Morrison backs Trump’s trade plays
Scott Morrison has mounted the strongest defence of any allied leader so far of Donald Trump’s trade policies.
Scott Morrison has mounted the strongest defence of any allied leader so far of Donald Trump’s trade policies, denying that Washington has turned protectionist because of its imposition of tariffs on China.
“The US wants to see greater trade and more open trade and they want to see it on better terms,” the Prime Minister told The Australian in an interview in his Sydney office. “It is yet to be established that the US is pursuing a protectionist policy.”
Mr Morrison said he did not agree with the protectionist interpretation of the administration’s trade policy.
Mr Morrison leaves today on a trip to Singapore and Papua New Guinea for APEC and ASEAN-related summits, during which he will meet US Vice-President Mike Pence, Chinese President Xi Jinping, Japan’s Prime Minister Shinzo Abe and a range of regional leaders.
He gave a distinctive reading of US trade policy.
“If I could summarise US policy, it is that what they’ve been doing until now has not produced that (freer trade) so there should not be an expectation that they’ll continue to do things the way they have been.”
But Mr Morrison makes a controversial judgment: “That doesn’t mean their objective has changed — their objective being a more open, freer trading system around the world, with a rules-based order, and everybody respecting those rules and those rules not being stacked against any one group.
“They have particular views about how things affect them, then there are other issues around intellectual property and so on where we have said there are some real issues here and things that need to be resolved.”
Stressing that it was too early to conclude that the US had made a long-term switch to protectionism, he said: “You can only judge it on the results, not the rhetoric, so let’s see.”
Mr Morrison cited the trade deals the Trump administration had done with Canada and Mexico and said many commentators saw early Trump trade moves against those nations as indicating long-term protectionism, but the result was new trade deals.
Mr Morrison also stressed that his government was not taking a position for or against the US or China in their trade dispute: “We’re not really judging either party in this because we trade with both and we’ve been successful (with both), whether it’s staying clear of US tariffs on steel and aluminium or with China, which is our biggest trading partner.
“We maintain a pragmatic balance.”
This is Mr Morrison’s first Asian summit season, but soon after the APEC and East Asia summits he will attend a G20 summit, where he will meet the US President.
Early yesterday, in an interview with David Speers on Sky TV, he slightly misstated government policy when he said definitively that territory in the South China Sea was not Chinese territory.
He cleared this up in a series of later interviews, confirming that Canberra does not take a position on the merits of respective nations’ claims to territory in the South China Sea.
Mr Morrison told The Australian: “We are not picking sides in the dispute but we continue to exercise our own freedom of navigation.
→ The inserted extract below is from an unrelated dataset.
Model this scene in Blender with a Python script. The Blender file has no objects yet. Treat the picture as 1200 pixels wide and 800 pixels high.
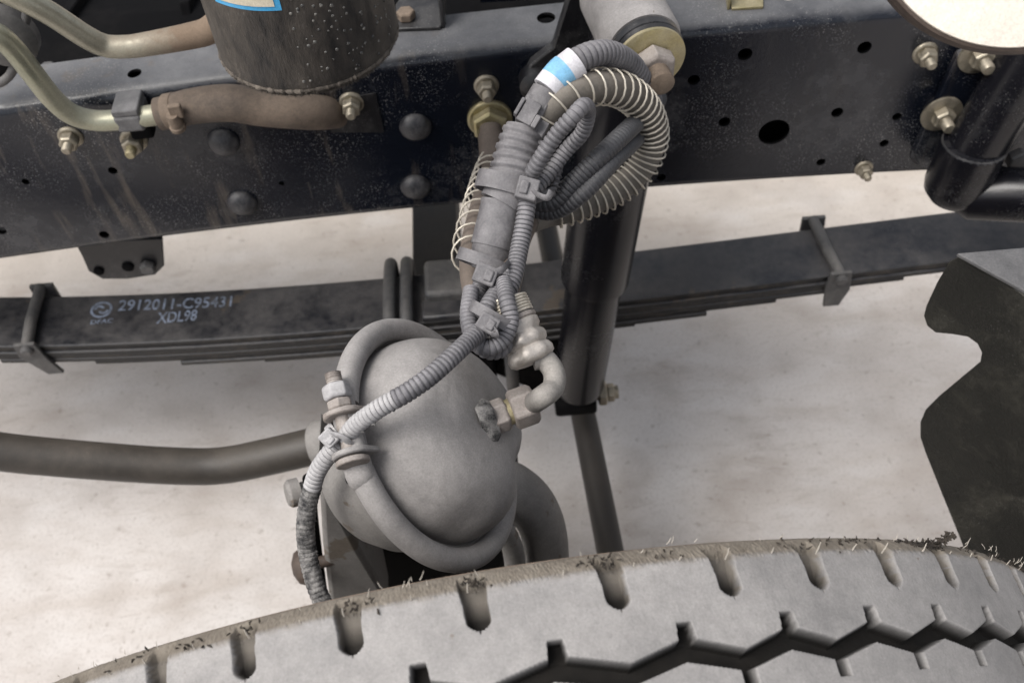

We move through the region in a very transparent and practical way, not seeking to escalate anything.”
Mr Morrison confirmed Australian ships had so far not sailed with 12 nautical miles of disputed territories in the South China Sea, whereas the US uses the term freedom of navigation to mean deliberately sailing within the 12 nautical mile limit to establish that it does not recognise Chinese claims to sovereignty. While confirming that no Australian navy ship or plane had so far gone within the 12 nautical mile limit, Mr Morrison declined to be drawn on whether the government would consider doing so in the future.
He rejected the suggestion by Australian Strategic Policy Institute head Peter Jennings that the Foreign Investment Review Board should be established as a separate statutory agency. As treasurer, Mr Morrison sharpened the national security focus of FIRB by appointing former ASIO boss David Irvine to the board. Mr Irvine is now the FIRB chairman.
Last week, the Treasurer, Josh Frydenberg, acting partly on FIRB advice, rejected the proposed acquisition by Hong Kong-based CK of APA gas pipeline group.
Mr Morrison said the reforms he had made to FIRB, combined with the establishment of the Critical Infrastructure Centre, meant the structure was now “the right one”.
“The act provides for (investment approval) decisions to be made in the national interest,” he said.